I personally don't think so... Besides global financial crises, one of the main reasons for this bubble to burst is the creation of such an environment where Mr. XYZ, earning AED 30,000pm, could actually buy 4 properties, because all he bothered about was the "first two" installment payments, during which time he could easily flip his investment, make thrice the amount he invested, and go out again, searching for the 5th property, because he was not worried about loosing this money which he made on his last sell, and not his 'own' hard earned money... But again, Mr. XYZ is not the only one to be blamed for... Mr. XYZ could go beyond his means only because no developer/bank/real estate mortgage provider did their due diligence on Mr. XYZ as to how much money he has and how much of loan on a consolidated basis he has taken up, how many credit cards' limits he has burst and how many properties he can own... But once again, these financial institutions are not the only ones to be blamed for... because there was no consolidated control/MIS provided by the Central Bank, on individual basis, which could have given the financial institutions an idea to actually guage how much is Mr. XYZ already indebted and how much more loan can he further get, because there is no information available individual borrowing, which are generally, across the world, provided by Central Banks... So again, the bubble burst of Dubai's property market is an outcome of lack of financial checks/controls by the central authority, which is also the real cause of the recent financial crises and property price decline across the globe... However, I do not feel sad about people who have lost their money in heavy property investment, because this downturn has actually wiped off people like Mr. XYZ...

Posted by: Paul

So Nakheel is shelving 'long-dated infrastructure work'... but is still going to go ahead and build a 1.4km tall tower? Of course the tower will never be built because even if Nakheel has lost the plot, the banks have not and will simply not lend on it. But it highlights that these developers have learned NOTHING. Dubai has more than enough gimmicky luxury projects already - super-tall towers, novelty shaped islands, etc.
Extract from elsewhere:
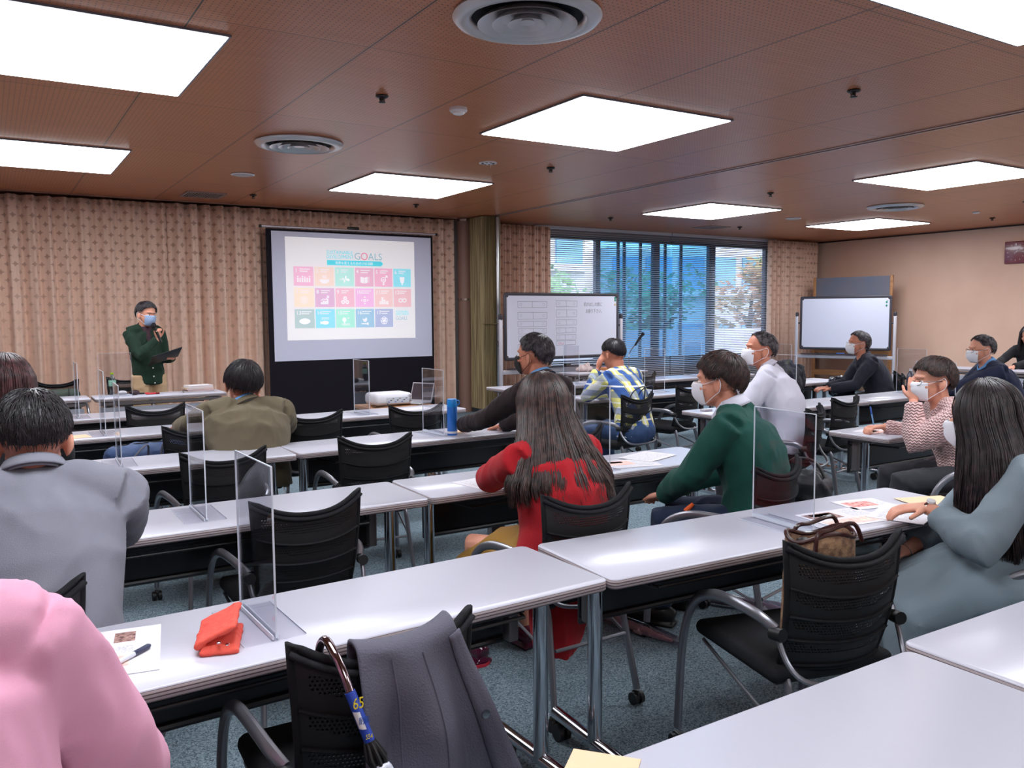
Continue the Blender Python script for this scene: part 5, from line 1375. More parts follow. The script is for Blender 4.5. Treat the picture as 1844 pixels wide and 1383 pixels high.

What it has needed all along, but never got, is investment in boring essentials - sewerage, public transport, as well as in low-cost housing. Why doesn't the government tell these developers to stop wasting time and money with ever more absurd schemes and get down to building things that Dubai actually needs. Then maybe, just maybe, people might regain the confidence to actually view Dubai as somewhere with a secure future, instead of as somewhere with infrastructure of the 3rd world that is at the point of collapse.

Posted by: sid

I am a property owner in the UAE, both finished and under construction. I am very happy with the current situation of all sales being on hold and new projects being delayed/canceled. I think in the long run it will be good for people who are committed to this market and are not here just to flip. This will certainly make for a more sensible Real Estate market environment.

Posted by: Paul King

The Dubai real estate market hitting a brick wall is all down to the global financial crisis! It's nothing to do with the garbage quality of the product or the massively high prices. It's all due to the global financial crisis! What a joke! This correction is due to Mr. Market sobering up!